The botanical garden itself was still covered in blooms, although their bright colors were muted by the gray light. Everything was dripping, the grass, the statues, the fountain in the middle, and fat drops of water made the roses bend down. I hopped the wet hedges to smell roses with names like "Sheila's Perfume" and "Just Joey." The only other people in the garden were elderly couples, husbands and wives holding hands and stopping to gaze together at a flower, shuffling around at an easy pace, the most pleasant little scenes to watch.


"This is good for the soul," I thought. Dripping flowers and old people bundled up against the chill and the sound of sea lions barking over the top of everything. Chicken soup for the soul, I would say, but that line's already been taken.

Joy

An accidental viewing of "The Sound of Music" has put me in a jolly good mood, and now I've stumbled across another little pleaser. I was checking out the animation entries for FlashForward 2007, since I am an incorrigible animation buff, and one of them led me to this site. If you are feeling bouncy, and if you have a computer with a good 'n' fast internet connection try this:

Go to http://www.tangoland.com/. After watching the intro - and really, how can you not? - go to the left hand margin and click on "Imagination." Make sure you've got the sound on for both of these.

It's a nice little slap of happiness.

By the by, I'm not doing the paid post thing, whatever that is, so any hyperlinks I put on my blog are merely for your enjoyment. (Or to help me find sites later, since I'm not the most organized person.)

Shift of the Season

Today I heard my first elk bugle of this year's rut, sounding far off in the valley of the river. I was roaming around the front yard hunting blackberry vines to snip, although their attempts to take over are weakening.
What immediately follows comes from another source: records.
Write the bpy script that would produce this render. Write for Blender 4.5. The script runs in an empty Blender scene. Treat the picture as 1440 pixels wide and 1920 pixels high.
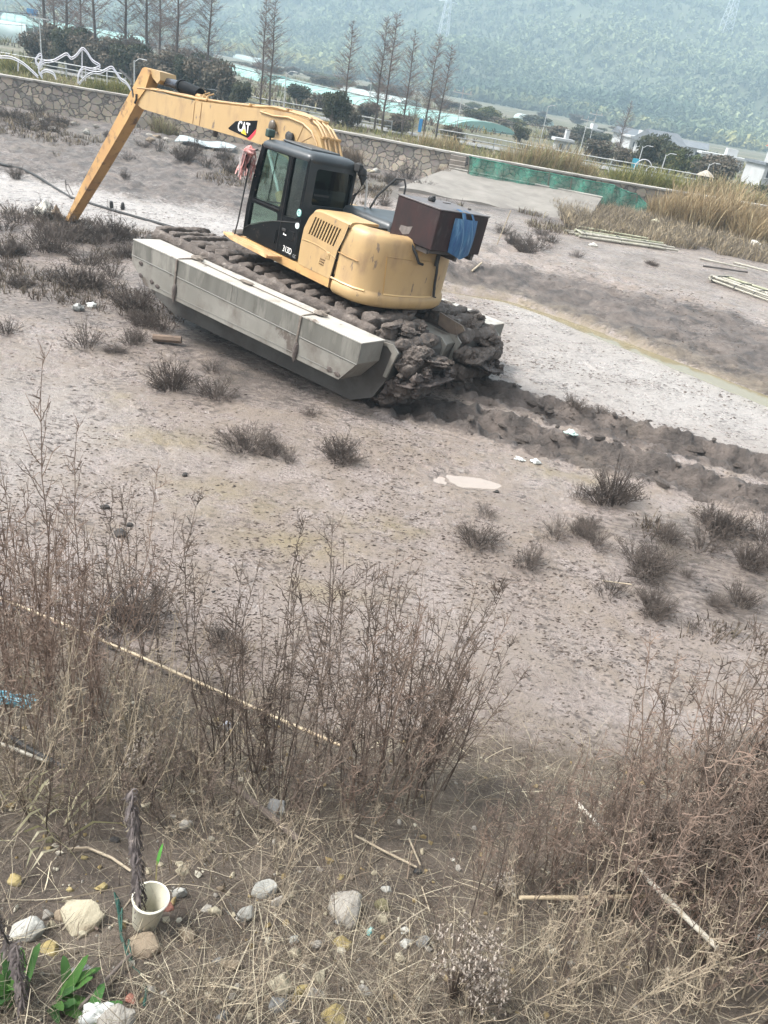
import bpy, bmesh, math, random
import numpy as np
from mathutils import Vector, Matrix

# ------------------------------------------------------------------ camera, sky, sun, exposure
scene = bpy.context.scene
C = scene.collection
CAM = np.array([0.0, 0.0, 4.5])
PITCH, ROLL, FPX = math.radians(29.5), math.radians(10.0), 1430.0
_r0 = np.array([1.0, 0, 0]); _u0 = np.array([0, math.sin(PITCH), math.cos(PITCH)])
FWD = np.array([0, math.cos(PITCH), -math.sin(PITCH)])
RGT = math.cos(ROLL)*_r0 + math.sin(ROLL)*_u0
UPV = -math.sin(ROLL)*_r0 + math.cos(ROLL)*_u0
cam_d = bpy.data.cameras.new("camera")
cam_d.sensor_fit = 'VERTICAL'; cam_d.sensor_height = 36.0
cam_d.lens = 36.0*FPX/1920.0
cam_d.clip_start = 0.05; cam_d.clip_end = 8000
cam = bpy.data.objects.new("camera", cam_d); C.objects.link(cam)
cam.matrix_world = Matrix([[RGT[0], UPV[0], -FWD[0], CAM[0]], [RGT[1], UPV[1], -FWD[1], CAM[1]],
                           [RGT[2], UPV[2], -FWD[2], CAM[2]], [0, 0, 0, 1]])
scene.camera = cam

SUN_EL, SUN_AZ = math.radians(56), math.radians(265)      # azimuth clockwise from +Y
world = bpy.data.worlds.new("World"); scene.world = world; world.use_nodes = True
wn = world.node_tree; wn.nodes.clear()
_o = wn.nodes.new('ShaderNodeOutputWorld'); _b = wn.nodes.new('ShaderNodeBackground')
_s = wn.nodes.new('ShaderNodeTexSky'); _s.sky_type = 'NISHITA'; _s.sun_disc = False
_s.sun_elevation = SUN_EL; _s.sun_rotation = SUN_AZ; _s.dust_density = 4.0; _s.air_density = 1.0
_h = wn.nodes.new('ShaderNodeHueSaturation'); _h.inputs['Saturation'].default_value = 0.16
wn.links.new(_s.outputs[0], _h.inputs['Color']); wn.links.new(_h.outputs[0], _b.inputs[0])
_b.inputs[1].default_value = 0.12
wn.links.new(_b.outputs[0], _o.inputs[0])
sl = bpy.data.lights.new("sun", 'SUN'); sl.energy = 2.0; sl.angle = math.radians(14); sl.color = (1.0, 0.965, 0.92)
sun = bpy.data.objects.new("sun", sl); C.objects.link(sun)
_d = Vector((math.sin(SUN_AZ)*math.cos(SUN_EL), math.cos(SUN_AZ)*math.cos(SUN_EL), math.sin(SUN_EL)))
sun.rotation_euler = _d.to_track_quat('Z', 'Y').to_euler(); sun.location = (0, -10, 60)
vs = scene.view_settings
vs.view_transform = 'Standard'; vs.look = 'None'; vs.gamma = 1.0; vs.exposure = 1.96; vs.use_curve_mapping = False
scene.cycles.max_bounces = 6; scene.cycles.transparent_max_bounces = 12; scene.cycles.volume_bounces = 0
scene.cycles.use_denoising = True

R = random.Random(11)
NR = np.random.default_rng(7)

# ------------------------------------------------------------------ noise and helpers
def _hash(ix, iy, seed):
    h = (ix.astype(np.int64)*374761393 + iy.astype(np.int64)*668265263 + seed*974634777) & 0x7fffffff
    h = ((h ^ (h >> 13))*1274126177) & 0x7fffffff
    return ((h ^ (h >> 16)) & 0xffff)/65535.0
def vnoise(x, y, seed=0):
    x = np.asarray(x, float); y = np.asarray(y, float)
    ix = np.floor(x); iy = np.floor(y); fx = x-ix; fy = y-iy
    fx = fx*fx*(3-2*fx); fy = fy*fy*(3-2*fy)
    a = _hash(ix, iy, seed); b = _hash(ix+1, iy, seed); c = _hash(ix, iy+1, seed); d = _hash(ix+1, iy+1, seed)
    return (a*(1-fx)+b*fx)*(1-fy)+(c*(1-fx)+d*fx)*fy
def fbm(x, y, seed=0, oct=4):
    t = 0; a = 0.5
    for k in range(oct):
        t = t+a*(vnoise(x, y, seed+k*17)-0.5); x = x*2.03+3.1; y = y*2.03+1.7; a *= 0.5
    return t
def sst(a, b, x):
    t = np.clip((np.asarray(x, float)-a)/(b-a), 0, 1); return t*t*(3-2*t)
def segdist(x, y, P):
    """distance to a polyline, signed side, and parameter along it"""
    x = np.asarray(x, float); y = np.asarray(y, float)
    best = np.full(x.shape, 1e9); side = np.zeros(x.shape); par = np.zeros(x.shape)
    for i in range(len(P)-1):
        ax, ay = P[i]; bx, by = P[i+1]; dx, dy = bx-ax, by-ay
        t = np.clip(((x-ax)*dx+(y-ay)*dy)/(dx*dx+dy*dy), 0, 1)
        qx = x-ax-t*dx; qy = y-ay-t*dy
        d = np.hypot(qx, qy); m = d < best
        best = np.where(m, d, best); side = np.where(m, np.sign(dx*qy-dy*qx), side); par = np.where(m, i+t, par)
    return best, side, par

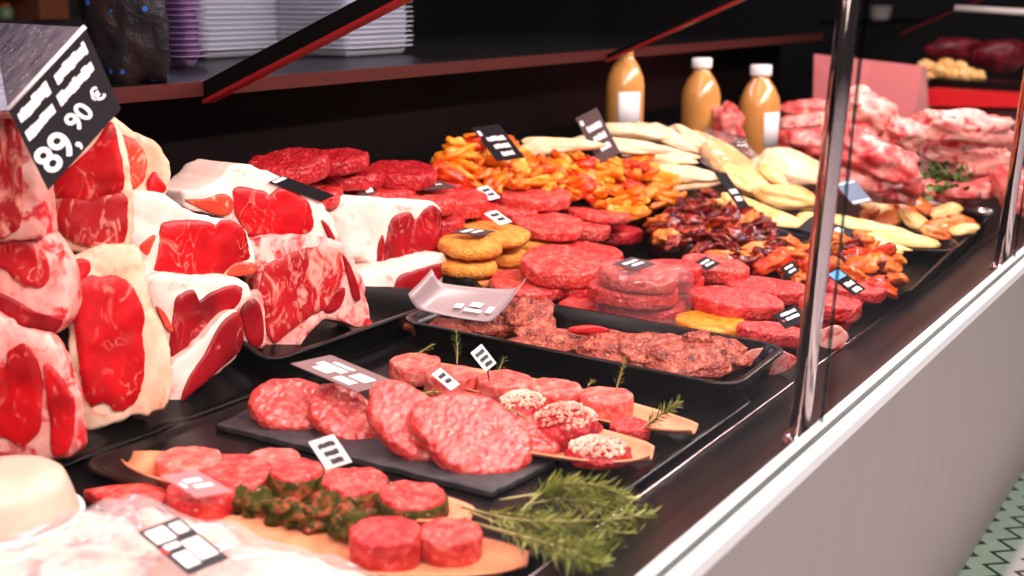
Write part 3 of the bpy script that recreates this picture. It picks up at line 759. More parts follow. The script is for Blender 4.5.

The vines that have kept in hiding this long are putting out a peace offering, clumps of ripening berries, so I leave them alone. When the berries are gone I suspect I'll forget they were ever there and snip the vines anyway.

The summer is rolling over. This is the season of the flying termites. It is the season of falling crow feathers. The damp cold bites at the edges of a clean sky, the slugs boldly creep up the edges of the pavement even while the sun still shines. It is a time when the air feels right for the sound of both the sprinkler and the rain, and when the smell of rotting fruit hangs heavy in the fading leaves.

The sunlight is no longer crossing the places I've grown accustomed to. Because of the shortened days I have had to forgo sipping my morning coffee outside, shifting every few minutes to keep my head in the shade, and now cling to the warmth of the mug to help shake off the early chill. Ominous, the summer losing its grip. When I walk the grass in the morning it squishes between my toes, rather than sending up flurries of summertime insects. The water table is rising, grabbing at us to suck us down into the long winter months when sky and ground alike will drown in rain.

The nights have turned quiet here, so different from the earlier months of summer. I was reminded of this when I came across an old blog entry that I never put up, a post titled "Night Music." I wrote it in the beginning of July, when the nights were full of noises. One night as I lay on the verge of sleep, I thought to assign each noise an equivalent orchestral instrument, and so I wrote this:

bullfrogs = cellos
fog horn = french horn
rooster crowing = trumpet
barking dogs = trombones
lowing cows = bassoons
peacock calling = oboe
tree frogs = piccolos
the cuckoo clock downstairs = clarinet
the grandmother clock downstairs = tubular bell
ocean waves = the rustling of the audience

I couldn't make much of it after I assigned a part for everyone, and so I tucked that post away. But now I realize that while in July I could hear every one of those noises every night, these nights are eerily still. Even the fog horn and the ocean seem to keep quiet, perhaps muffled by the blanket of clouds that the cold air tosses over us when the daylight disappears.

The nights won't be still for long. A few more bugles of elk, the odd coyote yip or two, and soon October will be upon us, the sounds of the wind stripping the leaves and howling in the rafters, and the house groaning as it shifts, and the rain beating down in sheets and torrents.

But the days hear still speak summer, and the huckleberry bushes are bending under the weight of their fruit. I still see honeybees on the lavender, and so I won't think about fall just yet. Not yet.